Taking Vows

Taking Vows

Have you ever considered the difference between oaths and vows?

What Is An Oath?

An oath is a pledge to uphold a standard or goal. Candidates for public office may take an oath to uphold and defend the laws of the community. A person declares an oath to bind one’s self to upholding the truth or faith. Oaths are offered to promote the veracity of something being said or claimed. A person lives “up to” an oath.

What Are Vows?

Vows are promises. When a couple marries, we do not say they take an oath to each other. Rather, we say they make vows to one another. Why? A vow is a promise we live toward something. A person inhabits a vow. We associate vows with lifetime commitments. Recently I read that Pope Francis, who lived into his Jesuit vow of poverty, died with less than $100 to his name. A vow differs from an oath. It is a lived reality of the person who takes it. We could say people who take vows inhabit them. The partners live into the marriage. Clergy and religious live into their vows. Religious people, like monks or nuns, are clothed in their habits. The clothes reflect the vow to live in prayer, simplicity, and celibacy.

Snares To The Soul

Why does Jesus warn against the taking of oaths? The reader of the Sermon on the Mount asks why the original idea is not good enough. “Again, you heard that it was said to people long ago, ‘Do not break your oath, but fulfill to the Lord the vows you have made.” (Matthew 6:33) The NIV translates the word standing for “do not swear falsely” as “do not break your oath” while translating the root word of the first as “vows” to help the readability of the translation. Other English translations do something similar. Oaths mean nothing to people without a conscience. Jesus, however, looks at oaths in a spiritual way. They are detrimental to spiritual health.

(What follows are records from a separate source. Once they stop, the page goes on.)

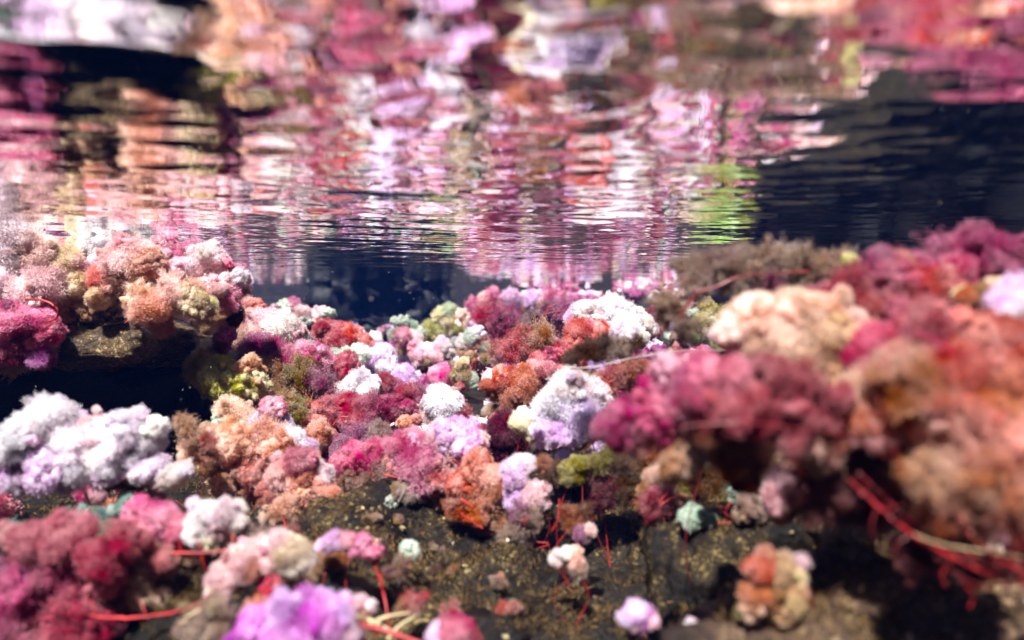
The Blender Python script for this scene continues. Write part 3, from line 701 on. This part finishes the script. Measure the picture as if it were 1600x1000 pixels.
for i, (w_, pts_) in enumerate((
    (5.5, [(1325, 748, .350), (1372, 792, .345), (1425, 835, .342), (1490, 872, .342), (1570, 905, .347), (1650, 925, .352)]),
    (4.5, [(1340, 738, .352), (1400, 794, .348), (1462, 842, .345), (1545, 884, .345), (1640, 908, .35)]),
    (3.2, [(1392, 690, .350), (1420, 760, .346), (1470, 830, .342), (1540, 880, .342), (1630, 905, .346)]),
    (3.0, [(1350, 768, .352), (1398, 815, .350), (1450, 852, .348), (1500, 880, .346), (1580, 898, .348)]),
    (2.6, [(1440, 840, .345), (1490, 858, .342), (1560, 882, .342), (1650, 912, .346)]),
    (2.6, [(1462, 870, .342), (1500, 900, .340), (1545, 918, .340), (1605, 905, .344)]),
    (3.0, [(1480, 770, .335), (1520, 840, .333), (1580, 885, .335), (1650, 915, .34)]),
    (2.4, [(1548, 790, .328), (1575, 830, .328), (1615, 872, .332), (1660, 900, .337)]),
    (2.2, [(1425, 800, .345), (1445, 838, .344), (1485, 868, .343), (1550, 905, .345)]),
    (2.2, [(1500, 905, .345), (1520, 930, .345), (1515, 950, .346)]),
    (1.8, [(1372, 792, .345), (1362, 818, .344), (1366, 842, .345)]),
    (1.8, [(1425, 835, .342), (1402, 850, .342), (1396, 872, .343)]),
    (1.8, [(1490, 872, .342), (1472, 896, .342), (1478, 918, .343)]),
    (1.8, [(1400, 794, .348), (1432, 776, .346), (1448, 748, .345)]),
    (1.8, [(1462, 842, .345), (1500, 820, .343), (1512, 790, .342)]),
    (2.2, [(1580, 885, .335), (1592, 850, .333), (1590, 810, .332)]))):
    FAN.append((DR if i % 3 else RS, w_, pts_))
FAN.append((ST, 2.2, [(1430, 835, .336), (1470, 850, .335), (1540, 862, .338), (1600, 872, .342)]))
FAN_REF[0] = FAN
plant("bundle of forking red stems with a dark red flap at lower right", .36, "1430,858,20,D;1442,880,18,D;1420,900,10,D;1415,870,14,D", stalks=0, stems=FAN)
plant("dark red brown leafy mass behind the red stems at lower right", .43, "1270,735,26,D;1300,770,30,A;1340,790,30,N;1390,790,30,A;1430,800,26,D;1480,840,24,N;1540,850,26,D;1360,755,26,C;1420,760,30,A;1590,860,26,D;1290,800,16,C;1480,780,28,A;1330,740,24,C", kind='w', stalks=0)
plant("dark brown leafy scrub in the shade under the hot pink plant", .74, "1000,735,20,N;1030,715,18,A;1100,745,20,N;1130,765,20,O;1140,735,18,A;1190,735,20,N;1200,765,18,D;1110,775,14,O;1160,715,16,T;985,775,14,A;1075,760,14,O;1205,800,14,N;1130,795,12,N", kind='w', stalks=1)
plant("small mauve pink puff among the red stems", .40, "1540,826,17,Q;1525,832,12,P;1556,840,13,Q;1552,852,11,K;1535,852,10,K", stalks=0)

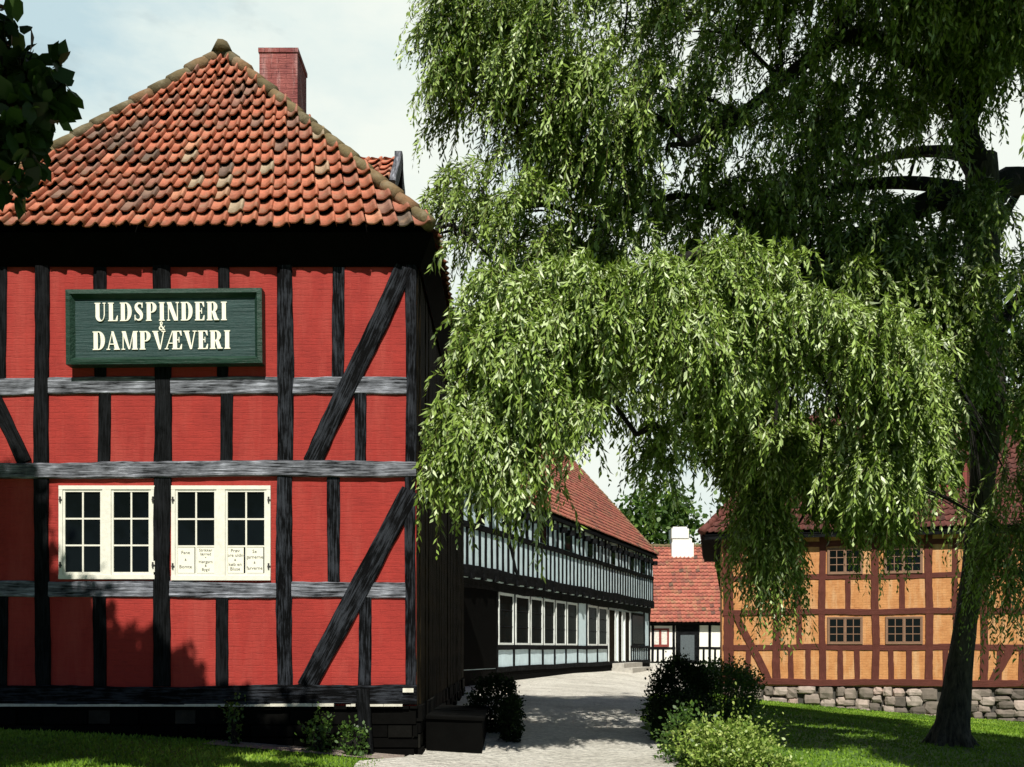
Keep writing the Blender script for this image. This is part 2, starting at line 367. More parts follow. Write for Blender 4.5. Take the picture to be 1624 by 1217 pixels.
for a, b in ((-74, 532), (551, 566), (581, 640)):
    mb = MB(); A = FP(a, 1119); B = FP(b, 1119)
    n = max(2, int((B.x-A.x)/.25))
    for i in range(n):
        u0 = A.x+(B.x-A.x)*i/n; u1 = A.x+(B.x-A.x)*(i+1)/n-.004
        mb.box((u0, YF-.085-random.uniform(0, .012), A.z-.008), (u1, YF+.02, A.z+random.uniform(.012, .03)))
    mb.build('ledge', M['mortar'], red)
mb = MB(); A = FP(640, 1094); mb.box((A.x, YF-.09, A.z-.03), (A.x+.13, YF-.062, A.z+.02)); mb.build('end_wedge', M['mortar'], red)
beam(red, 'shadow_strip', FP(574, 1093)-Vector((0,.09,0)), FP(586, 1200)-Vector((0,.16,0)), .15, .03, NF, M['tar'])  # dark strip standing for the stud's foot and the shadow below it
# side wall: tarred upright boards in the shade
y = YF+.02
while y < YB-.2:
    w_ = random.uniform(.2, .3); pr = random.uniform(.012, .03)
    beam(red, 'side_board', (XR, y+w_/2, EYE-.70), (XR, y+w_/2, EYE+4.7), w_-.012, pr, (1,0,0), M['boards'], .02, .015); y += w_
def casement_window(parent, x0, x1, z0, z1, yf, cols, rows, frame_w, bar, fm, split=2, hinges=True, ch=None):
    ch_ = ch or frame_w*.35
    """double window facing -y; yf = plane of the wall"""
    w = bpy.data.objects.new('window', bpy.data.meshes.new('window')); COL.objects.link(w); w.parent = parent; ORG[w.name] = ORG[parent.name]
    m = MB(); f1 = yf-.036
    m.box((x0, f1, z1-frame_w), (x1, yf+.03, z1)); m.box((x0, f1-.006, z0), (x1, yf+.03, z0+frame_w*1.1))
    for xa in (x0, x1-frame_w): m.box((xa, f1+.002, z0+frame_w*1.1), (xa+frame_w, yf+.03, z1-frame_w))
    cm = (x0+x1)/2
    if split == 2: m.box((cm-ch_, f1+.001, z0+frame_w*1.1), (cm+ch_, yf+.03, z1-frame_w))
    w.data = m.build('window_tmp', fm, parent).data; o = bpy.data.objects['window_tmp']; bpy.data.objects.remove(o); w.data.name = 'window'
    halves = [(x0+frame_w, cm-ch_), (cm+ch_, x1-frame_w)] if split == 2 else [(x0+frame_w, x1-frame_w)]
    for (a, b) in halves:
        c = MB(); s_ = frame_w*.62; zl, zh = z0+frame_w*1.1, z1-frame_w; f2 = yf-.026
        c.box((a+.002, f2, zl+.002), (a+s_, yf, zh-.002)); c.box((b-s_, f2, zl+.002), (b-.002, yf, zh-.002))
        c.box((a+s_, f2+.002, zl+.002), (b-s_, yf, zl+s_*1.2)); c.box((a+s_, f2+.002, zh-s_), (b-s_, yf, zh-.002))
        A, B, C, D_ = a+s_, b-s_, zl+s_*1.2, zh-s_
        for i in range(1, cols): u = A+(B-A)*i/cols; c.box((u-bar/2, f2+.006, C), (u+bar/2, yf, D_))
        for j in range(1, rows): v = C+(D_-C)*j/rows; c.box((A, f2+.008, v-bar/2), (B, yf-.001, v+bar/2))
        c.build('casement', fm, w)
        p = MB(); p.box((A, yf-.008, C), (B, yf-.004, D_)); p.build('pane', M['glass'], w)
    if hinges:
        for xa in (x0+.012, x1-.03):
            for zz in (z0+(z1-z0)*.12, z0+(z1-z0)*.82):
                h = MB(); h.box((xa, f1-.012, zz), (xa+.018, f1-.001, zz+.07)); h.box((xa-.006, f1-.008, zz+.025), (xa+.03, f1-.0015, zz+.04)); h.build('hinge', M['iron'], w)
    return w
W1 = (FP(95, 0).x, FP(247, 0).x, FP(0, 919).z, FP(0, 771).z); W2 = (FP(273, 0).x, FP(430, 0).x, FP(0, 921).z, FP(0, 771).z)
casement_window(red, *W1, YF, 2, 3, .047, .02, M['white'], ch=.052); w2 = casement_window(red, *W2, YF, 2, 3, .047, .02, M['white'], ch=.052)
# paper notices standing behind the lowest panes of the right-hand window
texts = [(['Fane', '&', 'Bomte'], 'cream paper notice with two lines of lettering, leftmost in the right window'),
         (['Strikker', 'lærred', '*', 'Hørgarn', '&', 'Bygd'], 'cream paper notice with most lines and a dark star, left casement of right window'),
         (['Prøv', 'vore uldne', '&', 'køb en', 'Bluse'], 'cream paper notice with five faint lines, left pane of the right casement'),
         (['Se', 'garnerne', '&', 'farverne'], 'cream paper notice with four short lines, rightmost in the right window')]
def text_mesh(s, size, C, parent, name, mat, ext=.001):
    cu = bpy.data.curves.new('t', 'FONT'); cu.body = s; cu.size = size; cu.align_x = 'CENTER'; cu.align_y = 'CENTER'; cu.extrude = ext; cu.resolution_u = 2
    to = bpy.data.objects.new('t', cu); COL.objects.link(to); dg = bpy.context.evaluated_depsgraph_get(); dg.update()
    me = bpy.data.meshes.new_from_object(to.evaluated_get(dg)); bpy.data.objects.remove(to)
    return [(C[0]+v.co.x, C[1]-v.co.z, C[2]+v.co.y) for v in me.vertices], [tuple(p.vertices) for p in me.polygons]
for (pa, pb), (lines, lab) in zip(((281, 309), (312.5, 341), (360, 387), (390.5, 418)), texts):
    A = FP(pa, 868.5); B = FP(pb, 909)
    nb = thing('paper_notice', ((A.x+B.x)/2, YF-.0125, B.z), lab, 'notice', 'paper notices in the window')
    m = MB(); m.box((A.x, YF-.0135, B.z), (B.x, YF-.0095, A.z)); m.build('sheet', M['paper'], nb)
    m = MB(); hgt = A.z-B.z
    for i, ln in enumerate(lines):
        zz = A.z-hgt*(i+.75)/(len(lines)+.6)
        v, f = text_mesh(ln, min(.058, hgt/(len(lines)+.5)*1.05) if len(ln) > 1 else .04, ((A.x+B.x)/2, YF-.0150, zz), None, '', None, .0005); m.add(v, f)
    m.build('lettering', M['ink'], nb)
# roof of the red house
AP = Vector((-3.95, 12.97, EYE+8.17)); EZ = EYE+4.965; EL, ER, EYF = -7.0, -.91, 11.2
RBk = Vector((-3.95, 21.0, EYE+8.17)); EB = 22.75
mb = MB()
c = [(EL+.05, EYF+.05, EZ-.06), (ER-.05, EYF+.05, EZ-.06), (ER-.05, EB-.05, EZ-.06), (EL+.05, EB-.05, EZ-.06), (AP.x, AP.y, AP.z-.07), (RBk.x, RBk.y, RBk.z-.07)]
mb.add(c, [(0,1,4), (1,2,5,4), (2,3,5), (3,0,4,5), (3,2,1,0)]); roof = mb.build('roof', M['black'], red)
mb = MB(); L = (AP-Vector((AP.x, EYF, EZ))).length; hw = (ER-EL)/2
tiles(mb, (-3.95, EYF, EZ), (1,0,0), (0, AP.y-EYF, AP.z-EZ), range(-17, 17), 16, .186, L/15.6, lambda u, v: abs(u) < hw*(1-v/L)-.03, 1.15, .056, (0, .34, L), 1.8)
Ls = math.hypot(hw, AP.z-EZ); ln = EB-EYF
def hipcut(u, v, l0, l1, n): return l0*(v/Ls)+.1 < u < n-l1*(v/Ls)-.1
tiles(mb, (ER, EYF, EZ), (0,1,0), (-hw, 0, AP.z-EZ), range(0, 62), 20, .186, Ls/20, lambda u, v: hipcut(u, v, AP.y-EYF, EB-RBk.y, ln), 1.0, .04)
tiles(mb, (EL, EB, EZ), (0,-1,0), (hw, 0, AP.z-EZ), range(0, 62), 20, .186, Ls/20, lambda u, v: hipcut(u, v, EB-RBk.y, AP.y-EYF, ln), 1.0, .04)
mb.build('roof_tiles', M['tile'], roof)
mb = MB()
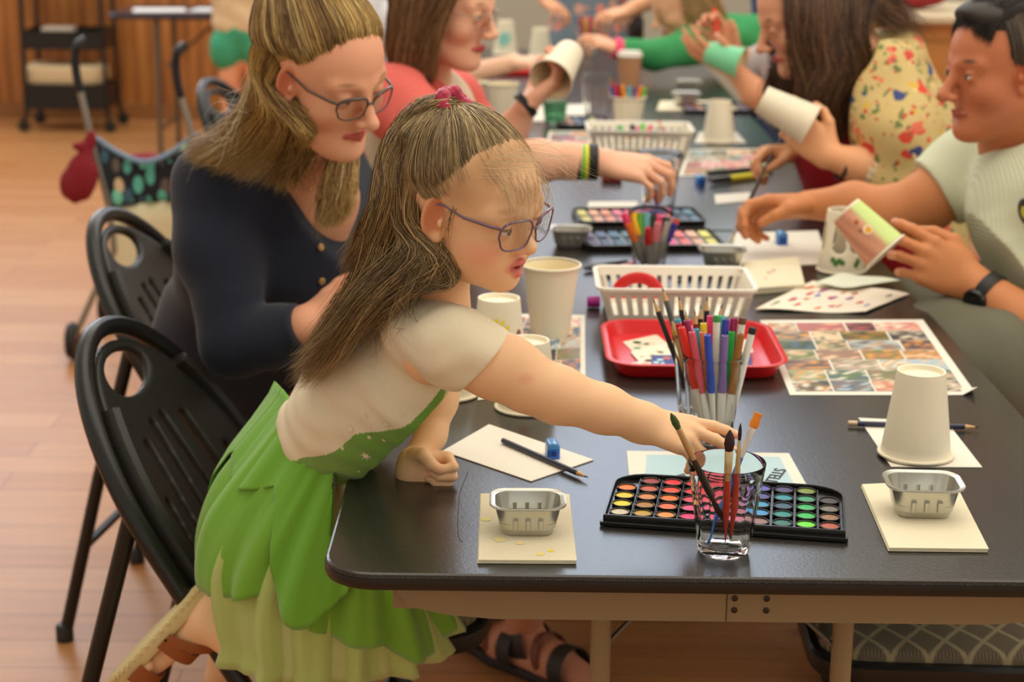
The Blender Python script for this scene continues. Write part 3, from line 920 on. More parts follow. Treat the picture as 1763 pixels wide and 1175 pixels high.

Why? If we are honest we cannot swear against anything we have no control over. We cannot swear by either heaven or earth. Neither may we swear by our own heads because we cannot control making a hair gray or dark no matter what we might do to color it. Dishonesty is involved when an oath is taken. Matthew 23:16-22 describes the hypocrisy and outright lies involved in considering what is a binding oath and what has loopholes. Jesus says in the Sermon on the Mount keeping integrity in our words is more important than any oath. “Let your yes be yes, and your no mean no.” He concludes by saying, “anything beyond this comes from the evil one.” (Matthew 6:37)

What About Vows?

The New Testament uses the word vow (euche) three times (Acts 18:18, 21:23, and James 5:15). James uses the word to signify “the prayer offered in faith will make the sick person well.” Both times in Acts involve a person who is consecrated, such as a Nazarite whose head is being shaved at the end of the duration of the vow. Vows are for the sake of the community. Oaths are binding on a person. They may also be binding one person to another in a subordinate way. Soldiers swear oaths to the King or the Government. This is very much like a servant to a master. Jesus opposes such subordination.

Vows are about giving to the community or God. A Roman Catholic priest explained his vow of celibacy is a gift to the church. Until then, I only thought of it as a gift from the Holy Spirit to the person. His explanation opened my eyes a little more.

Vows and oaths may both be violated. The violating act is infidelity to something, someone, or some people. I see a difference, though. Each demonstrates a lack of integrity. Vows, though, can be restored in grace. Oaths must be retaken after some punishment is involved.